Supply Chain Expertise and Technology Blog by TMC, a division of C.H. Robinson

Choose a TMS Provider in Your Quest for an Efficient Supply Chain


A global transportation management system (TMS) can track the performance of a worldwide logistics network in accordance with lean supply chain principles. Why, then, are TMS service providers not usually one of the strategic providers that manufacturers recruit to help them capture the competitive advantages of global lean operations? 

Let’s briefly summarize the evolution of the lean movement, and its convergence with the generation of global TMS™ solutions that a growing number of companies are adopting.

The lean philosophy dates back to the 1950s, when the Toyota Motor Company in Japan pioneered a revolutionary way of producing cars. Production executive Taiichi Ohno developed an integrated process that efficiently managed equipment, materials and the company’s workforce throughout the production cycle.

Academic researchers James P. Womack, Daniel T. Jones and Daniel Roos, studied the Toyota production phenomenon and published a leading book in 1990 called The Machine That Changed The World. The book showed lean manufacturing can be applied in many industries, not just in the auto sector.

The driving idea behind the lean philosophy is that value added activities are identified in the supply chain and are mapped out in a so called value stream. Based on (market) pull, a continuous flow of value is created, ultimately leading to perfection or a process where no waste (i.e operational inefficiencies) exists, which in reality is a vision of continuous process improvement.

While some manufacturing companies have implemented lean as part of their business strategy and are primarily focused on internal operations, others have taken it to the next level by looking at their entire, end-to-end global supply chain.

These companies have adopted an Integrated Supply Chain Management (ISCM) approach based on the following five principles:

  1. Concentrate on core competencies
  2. Outsource all non-core competencies to suppliers
  3. Consolidate all supply inputs into categories of spend
  4. Concentrate resources on a limited number of preferred suppliers
  5. Improve supplier and supply chain performance through proactive supplier development activities

The ISCM approach is based on the idea that key companies create lean and efficient supply chains which compete against each other. As part of the approach, core suppliers co-design, co-innovate and co-manufacture products; in effect, they become risk sharing partners. Numerous new, innovative products have been created by these type of risk sharing partnerships, including Apple iPads, Nespresso coffee machines, and even the Boeing 787 aircraft.

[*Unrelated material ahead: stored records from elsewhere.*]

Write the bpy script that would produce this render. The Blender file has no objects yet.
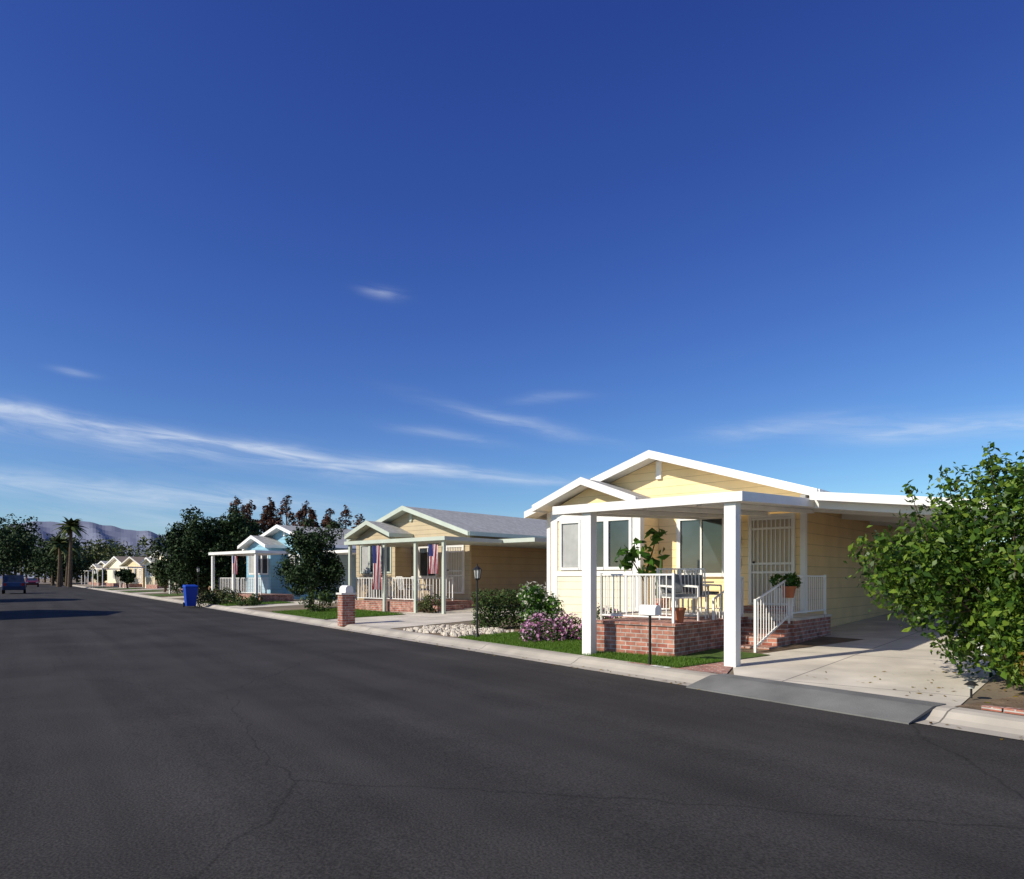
import bpy, math, random
import numpy as np
from mathutils import Vector, Matrix, noise as mnoise
random.seed(7); np.random.seed(7)
R=math.radians
sc=bpy.context.scene
# ------------------------------------------------------------------ frames
P0=Vector((2.56,9.71)); N=Vector((.824,.566)); S=Vector((-.566,.824))   # street frame
HROT=R(-41.0)
A=Vector((-.755,.656)); B=Vector((.656,.755))                          # lot frame (left, back)
def st(n,s): return P0+N*n+S*s
def nn(x,y): return (Vector((x,y))-P0).dot(N)
def gz(x,y):
    n=nn(x,y)
    if n<-11: return .12
    if n<0: return 0
    return .10+.025*min(n,16)
# ------------------------------------------------------------------ materials
def newmat(name):
    m=bpy.data.materials.new(name); m.use_nodes=True
    nt=m.node_tree; return m,nt,nt.nodes['Principled BSDF']
def nd(nt,t,**k):
    n=nt.nodes.new(t)
    for a,b in k.items(): setattr(n,a,b)
    return n
def mat(name,col,rough=.7,var=.12,scale=3.0,bump=0.0,bscale=60,metal=0,spec=.3,coord='Object'):
    m,nt,b=newmat(name); L=nt.links
    tc=nd(nt,'ShaderNodeTexCoord')
    nz=nd(nt,'ShaderNodeTexNoise'); nz.inputs['Scale'].default_value=scale; nz.inputs['Detail'].default_value=3
    L.new(tc.outputs[coord],nz.inputs['Vector'])
    r=nd(nt,'ShaderNodeMapRange'); r.inputs[1].default_value=.3; r.inputs[2].default_value=.7
    r.inputs[3].default_value=1-var; r.inputs[4].default_value=1+var
    L.new(nz.outputs['Fac'],r.inputs[0])
    v=nd(nt,'ShaderNodeVectorMath',operation='SCALE'); v.inputs[0].default_value=col[:3]
    L.new(r.outputs[0],v.inputs['Scale']); L.new(v.outputs[0],b.inputs['Base Color'])
    b.inputs['Roughness'].default_value=rough; b.inputs['Metallic'].default_value=metal
    b.inputs['Specular IOR Level'].default_value=spec
    if bump:
        n2=nd(nt,'ShaderNodeTexNoise'); n2.inputs['Scale'].default_value=bscale; n2.inputs['Detail'].default_value=2
        L.new(tc.outputs[coord],n2.inputs['Vector'])
        bp=nd(nt,'ShaderNodeBump'); bp.inputs['Strength'].default_value=bump; bp.inputs['Distance'].default_value=.02
        L.new(n2.outputs['Fac'],bp.inputs['Height']); L.new(bp.outputs[0],b.inputs['Normal'])
    return m
def siding(name,col,pitch=.2,var=.07):
    m=mat(name,col,.6,var,1.5); nt=m.node_tree; L=nt.links; b=nt.nodes['Principled BSDF']
    uv=nd(nt,'ShaderNodeUVMap'); sp=nd(nt,'ShaderNodeSeparateXYZ'); L.new(uv.outputs[0],sp.inputs[0])
    d=nd(nt,'ShaderNodeMath',operation='DIVIDE'); d.inputs[1].default_value=pitch; L.new(sp.outputs['Y'],d.inputs[0])
    f=nd(nt,'ShaderNodeMath',operation='FRACT'); L.new(d.outputs[0],f.inputs[0])
    bp=nd(nt,'ShaderNodeBump'); bp.invert=True; bp.inputs['Strength'].default_value=.8; bp.inputs['Distance'].default_value=.015
    L.new(f.outputs[0],bp.inputs['Height']); L.new(bp.outputs[0],b.inputs['Normal'])
    g=nd(nt,'ShaderNodeMath',operation='GREATER_THAN'); g.inputs[1].default_value=.06; L.new(f.outputs[0],g.inputs[0])
    mr=nd(nt,'ShaderNodeMapRange'); mr.inputs[3].default_value=.72; mr.inputs[4].default_value=1; L.new(g.outputs[0],mr.inputs[0])
    src=b.inputs['Base Color'].links[0].from_socket
    v=nd(nt,'ShaderNodeVectorMath',operation='SCALE'); L.new(src,v.inputs[0]); L.new(mr.outputs[0],v.inputs['Scale'])
    L.new(v.outputs[0],b.inputs['Base Color'])
    return m
def brickmat(name,c1,c2,mortar,bw,rh,ms,rough=.85,bump=.5,coord='UV',offset=.5,rot=0,nvar=.25,nscale=5):
    m,nt,b=newmat(name); L=nt.links
    tc=nd(nt,'ShaderNodeTexCoord'); mp=nd(nt,'ShaderNodeMapping'); mp.inputs['Rotation'].default_value=(0,0,rot)
    L.new(tc.outputs[coord],mp.inputs[0])
    t=nd(nt,'ShaderNodeTexBrick'); t.offset=offset
    t.inputs['Color1'].default_value=(*c1,1); t.inputs['Color2'].default_value=(*c2,1); t.inputs['Mortar'].default_value=(*mortar,1)
    t.inputs['Scale'].default_value=1; t.inputs['Mortar Size'].default_value=ms
    t.inputs['Brick Width'].default_value=bw; t.inputs['Row Height'].default_value=rh
    L.new(mp.outputs[0],t.inputs['Vector'])
    nz=nd(nt,'ShaderNodeTexNoise'); nz.inputs['Scale'].default_value=nscale; nz.inputs['Detail'].default_value=5
    L.new(mp.outputs[0],nz.inputs['Vector'])
    r=nd(nt,'ShaderNodeMapRange'); r.inputs[1].default_value=.3; r.inputs[2].default_value=.7
    r.inputs[3].default_value=1-nvar; r.inputs[4].default_value=1+nvar; L.new(nz.outputs['Fac'],r.inputs[0])
    v=nd(nt,'ShaderNodeVectorMath',operation='SCALE'); L.new(t.outputs['Color'],v.inputs[0]); L.new(r.outputs[0],v.inputs['Scale'])
    L.new(v.outputs[0],b.inputs['Base Color']); b.inputs['Roughness'].default_value=rough
    bp=nd(nt,'ShaderNodeBump'); bp.invert=True; bp.inputs['Strength'].default_value=bump; bp.inputs['Distance'].default_value=.01
    L.new(t.outputs['Fac'],bp.inputs['Height']); L.new(bp.outputs[0],b.inputs['Normal'])
    return m
def leafmat(name,cols,trans=.3,rough=.5):
    m,nt,b=newmat(name); L=nt.links
    g=nd(nt,'ShaderNodeNewGeometry'); cr=nd(nt,'ShaderNodeValToRGB')
    el=cr.color_ramp.elements
    el[0].color=(*cols[0],1); el[1].color=(*cols[-1],1)
    for i,c in enumerate(cols[1:-1]):
        e=el.new((i+1)/(len(cols)-1)); e.color=(*c,1)
    L.new(g.outputs['Random Per Island'],cr.inputs[0])
    L.new(cr.outputs[0],b.inputs['Base Color']); b.inputs['Roughness'].default_value=rough
    b.inputs['Specular IOR Level'].default_value=.25
    if trans:
        tr=nd(nt,'ShaderNodeBsdfTranslucent'); L.new(cr.outputs[0],tr.inputs[0])
        mx=nd(nt,'ShaderNodeMixShader'); mx.inputs[0].default_value=trans
        L.new(b.outputs[0],mx.inputs[1]); L.new(tr.outputs[0],mx.inputs[2])
        L.new(mx.outputs[0],nt.nodes['Material Output'].inputs[0])
    return m
def glassmat(name,col=(.03,.04,.05)):
    m=mat(name,col,.06,.5,1.2,spec=.8); return m

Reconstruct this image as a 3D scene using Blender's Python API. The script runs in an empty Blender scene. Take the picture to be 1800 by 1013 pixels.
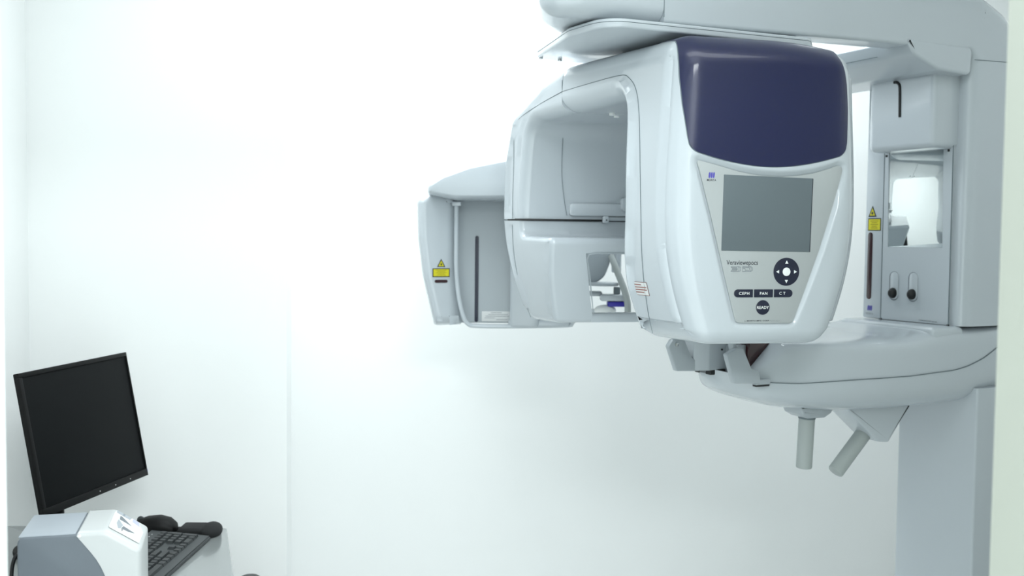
import bpy, bmesh, math
import numpy as np
from mathutils import Vector, Matrix
from mathutils.geometry import delaunay_2d_cdt

scn = bpy.context.scene
COL = scn.collection
PI = math.pi

# ------------------------------------------------------------------ camera, world, lights, exposure
cam_d = bpy.data.cameras.new('camera')
cam_d.sensor_width = 36.0
cam_d.lens = 36.0
cam_d.clip_start = 0.05
cam = bpy.data.objects.new('camera', cam_d)
COL.objects.link(cam)
pitch, roll = math.radians(2.86), math.radians(0.6)
cam.matrix_world = (Matrix.Translation((0, 0, 1.5)) @ Matrix.Rotation(PI / 2 - pitch, 4, 'X')
                    @ Matrix.Rotation(roll, 4, 'Z'))
cam_d.dof.use_dof = True
cam_d.dof.focus_distance = 2.06
cam_d.dof.aperture_fstop = 4.5
scn.camera = cam

world = bpy.data.worlds.new('world')
scn.world = world
world.use_nodes = True
world.node_tree.nodes['Background'].inputs[0].default_value = (0.9, 0.96, 1.0, 1)
world.node_tree.nodes['Background'].inputs[1].default_value = 0.3


def area(name, loc, sx, sy, power, col=(0.93, 0.985, 1.0), rot=(0, 0, 0)):
    d = bpy.data.lights.new(name, 'AREA')
    d.shape = 'RECTANGLE'
    d.size, d.size_y = sx, sy
    d.energy = power
    d.color = col
    o = bpy.data.objects.new(name, d)
    COL.objects.link(o)
    o.location = loc
    o.rotation_euler = rot
    return o


area('ceiling_lamp_far', (0.1, 2.95, 2.48), 1.8, 0.4, 10.5)
area('ceiling_lamp_left', (-0.60, 2.15, 2.48), 0.5, 0.5, 2.4)
area('fill_light_near', (0.45, 1.38, 2.48), 1.2, 0.4, 3.2)  # fill light added for the machine front; no ceiling lamp hangs here
area('fill_light_corridor', (0.60, -0.35, 2.48), 1.2, 0.6, 37)  # unseen light behind the camera, strengthened to fill the machine front

vs = scn.view_settings
vs.view_transform = 'Standard'
vs.look = 'None'
vs.gamma = 1.0
vs.use_curve_mapping = False
vs.exposure = 1.2


# ------------------------------------------------------------------ materials
def mat(name, col, rough=0.4, coat=0.0, metal=0.0, noise=0.0, nscale=40.0, bump=0.0, bscale=200.0, spec=0.5):
    m = bpy.data.materials.new(name)
    m.use_nodes = True
    nt = m.node_tree
    b = nt.nodes['Principled BSDF']
    b.inputs['Base Color'].default_value = (*col, 1)
    b.inputs['Roughness'].default_value = rough
    b.inputs['Metallic'].default_value = metal
    b.inputs['Specular IOR Level'].default_value = spec
    if coat:
        b.inputs['Coat Weight'].default_value = coat
        b.inputs['Coat Roughness'].default_value = 0.06
    tc = nt.nodes.new('ShaderNodeTexCoord')
    if noise:
        n = nt.nodes.new('ShaderNodeTexNoise')
        n.inputs['Scale'].default_value = nscale
        n.inputs['Detail'].default_value = 4
        nt.links.new(tc.outputs['Object'], n.inputs['Vector'])
        mx = nt.nodes.new('ShaderNodeMix')
        mx.data_type = 'RGBA'
        mx.inputs[6].default_value = (*[c * (1 - noise) for c in col], 1)
        mx.inputs[7].default_value = (*[min(1, c * (1 + noise)) for c in col], 1)
        nt.links.new(n.outputs['Fac'], mx.inputs[0])
        nt.links.new(mx.outputs[2], b.inputs['Base Color'])
    if bump:
        n2 = nt.nodes.new('ShaderNodeTexNoise')
        n2.inputs['Scale'].default_value = bscale
        n2.inputs['Detail'].default_value = 3
        nt.links.new(tc.outputs['Object'], n2.inputs['Vector'])
        bp = nt.nodes.new('ShaderNodeBump')
        bp.inputs['Strength'].default_value = bump
        bp.inputs['Distance'].default_value = 0.001
        nt.links.new(n2.outputs['Fac'], bp.inputs['Height'])
        nt.links.new(bp.outputs['Normal'], b.inputs['Normal'])
    return m


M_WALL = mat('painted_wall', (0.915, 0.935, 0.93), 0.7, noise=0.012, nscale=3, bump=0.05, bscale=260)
M_CREAM = mat('cream_paint', (0.51, 0.54, 0.475), 0.6, noise=0.01, nscale=5, bump=0.04)
M_WHITEPAINT = mat('white_gloss_paint', (0.86, 0.90, 0.89), 0.45, noise=0.01, nscale=5)
M_FLOOR = mat('vinyl_floor', (0.84, 0.86, 0.855), 0.4, noise=0.03, nscale=12)
M_CEIL = mat('ceiling_paint', (0.92, 0.935, 0.93), 0.8, noise=0.01)
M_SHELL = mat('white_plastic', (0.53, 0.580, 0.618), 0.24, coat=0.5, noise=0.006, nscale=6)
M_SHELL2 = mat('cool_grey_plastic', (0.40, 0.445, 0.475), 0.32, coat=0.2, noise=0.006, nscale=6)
M_PANEL = mat('grey_membrane', (0.40, 0.43, 0.435), 0.42, noise=0.008, nscale=20)
M_VISOR = mat('navy_gloss', (0.007, 0.010, 0.055), 0.36, coat=0.3, noise=0.10, nscale=900)
M_SEAM = mat('seam_shadow_rubber', (0.16, 0.20, 0.22), 0.6, noise=0.05)
M_BLACK = mat('black_rubber', (0.006, 0.007, 0.008), 0.5, noise=0.1)
M_SCREEN = mat('unlit_lcd', (0.13, 0.160, 0.175), 0.35, spec=.3, noise=0.008, nscale=3)
M_NAVY = mat('navy_print', (0.010, 0.013, 0.032), 0.4, noise=0.05)
M_PURPLE = mat('purple_print', (0.10, 0.09, 0.42), 0.4, noise=0.05)
M_INK = mat('dark_ink', (0.02, 0.024, 0.035), 0.5, noise=0.05)
M_GREYINK = mat('grey_ink', (0.22, 0.25, 0.28), 0.5, noise=0.05)
M_WHITE = mat('white_print', (0.85, 0.88, 0.87), 0.4, noise=0.01)
M_RED = mat('red_ink', (0.30, 0.10, 0.08), 0.5, noise=0.05)
M_LABEL = mat('label_paper', (0.72, 0.74, 0.74), 0.4, noise=0.02)
M_YELLOW = mat('warning_yellow', (0.66, 0.60, 0.015), 0.4, noise=0.02)
M_YINK = mat('olive_ink', (0.33, 0.28, 0.01), 0.5, noise=0.05)
M_LASER = mat('dark_red_acrylic', (0.030, 0.006, 0.008), 0.15, coat=0.5, noise=0.05)
M_LASER2 = mat('red_acrylic', (0.030, 0.004, 0.006), 0.2, coat=0.4, noise=0.05)
M_MIRROR = mat('mirror_glass', (0.86, 0.90, 0.90), 0.02, metal=1.0, noise=0.004)
M_RUBBERGREY = mat('grey_grip_rubber', (0.40, 0.44, 0.435), 0.55, noise=0.02, bump=0.1)
M_CHROME = mat('chrome', (0.6, 0.62, 0.63), 0.18, metal=1.0, noise=0.02)
M_BLUE = mat('blue_rubber', (0.025, 0.02, 0.36), 0.4, noise=0.05)
M_BEZEL = mat('black_plastic', (0.003, 0.0033, 0.0035), 0.5, spec=.2, noise=0.1, bump=0.05)
M_LCD = mat('black_lcd', (0.0045, 0.0055, 0.006), 0.55, spec=.10, noise=0.03, nscale=3)
M_BLUETAG = mat('blue_sticker', (0.03, 0.12, 0.62), 0.4, noise=0.03)
M_DESK = mat('white_laminate', (0.27, 0.295, 0.295), 0.18, coat=0.3, noise=0.015, nscale=5)
M_KEY = mat('dark_key_plastic', (0.022, 0.026, 0.028), 0.45, noise=0.08)
M_KBASE = mat('keyboard_case', (0.045, 0.052, 0.055), 0.5, noise=0.06)
M_LEGEND = mat('key_legend', (0.6, 0.6, 0.6), 0.5, noise=0.02)
M_FABRIC = mat('black_fabric', (0.010, 0.011, 0.012), 0.9, noise=0.2, bump=0.4, bscale=700)
M_DEVGREY = mat('scanner_grey', (0.145, 0.17, 0.195), 0.45, noise=0.01, bump=0.05)
M_DEVTOP = mat('scanner_light_grey', (0.36, 0.40, 0.44), 0.45, noise=0.01)
M_DEVWHITE = mat('scanner_white', (0.56, 0.585, 0.585), 0.35, noise=0.008)
M_LAV = mat('lavender_print', (0.45, 0.47, 0.78), 0.4, noise=0.02)
M_CHAIR = mat('chair_black', (0.012, 0.014, 0.015), 0.5, noise=0.1)


# ------------------------------------------------------------------ mesh helpers
class MB:
    def __init__(s):
        s.v, s.f = [], []

    def add(s, v, f):
        n = len(s.v)
        s.v += [tuple(map(float, p)) for p in v]
        s.f += [[i + n for i in q] for q in f]
        return s

    def bm(s, b):
        b.verts.ensure_lookup_table()
        for i, v in enumerate(b.verts):
            v.index = i
        s.add([v.co[:] for v in b.verts], [[v.index for v in f.verts] for f in b.faces])
        b.free()
        return s

    def xf(s, fn):
        s.v = [tuple(fn(p)) for p in s.v]
        return s


def build(mb, name, m, parent=None, loc=(0, 0, 0), sharp=35, recalc=True):
    me = bpy.data.meshes.new(name)
    me.from_pydata(mb.v, [], mb.f)
    if recalc:
        b = bmesh.new()
        b.from_mesh(me)
        bmesh.ops.recalc_face_normals(b, faces=b.faces)
        b.to_mesh(me)
        b.free()
    me.polygons.foreach_set('use_smooth', [True] * len(me.polygons))
    if sharp is not None:
        me.set_sharp_from_angle(angle=math.radians(sharp))
    me.materials.append(m)
    me.update()
    o = bpy.data.objects.new(name, me)
    COL.objects.link(o)
    if parent is not None:
        o.parent = parent
        if loc == 'frame':
            loc = parent.get('_off', (0, 0, 0))
    o.location = loc if loc != 'frame' else (0, 0, 0)
    return o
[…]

Unfortunately, many shippers put less emphasis on logistics when developing these partnerships, especially when their annual freight spend is a relatively small percentage of their total spend. What some do not realize, however, is that logistics can have a substantial impact on cost throughout the end-to-end supply chain. This is particularly the case in lean operations that have reached the maturity state of flow. Any waste, such as transportation not picking up or dropping off in time, has an immediate ripple effect throughout the supply chain. Lean operations are finely balanced, and any disruption can result in serious delays and will ultimately drive cost.

Global TMS™ solutions have emerged recently that provide a near real-time world view of transportation networks. These systems objectively measure Key Performance Indicators (KPIs) and the performance of lean flows, and represent a significant step forward in lean transportation network optimization.

The importance of efficient logistics to lean product flows, coupled with the availability of TMS solutions that can measure lean network performance on a global scale, should encourage manufacturers to consider TMS service providers as strategic partners in these programs. TMS suppliers can help companies to identify waste as well as potential risks in their global operations, and provide the supply chain transparency that they need to reach lean perfection.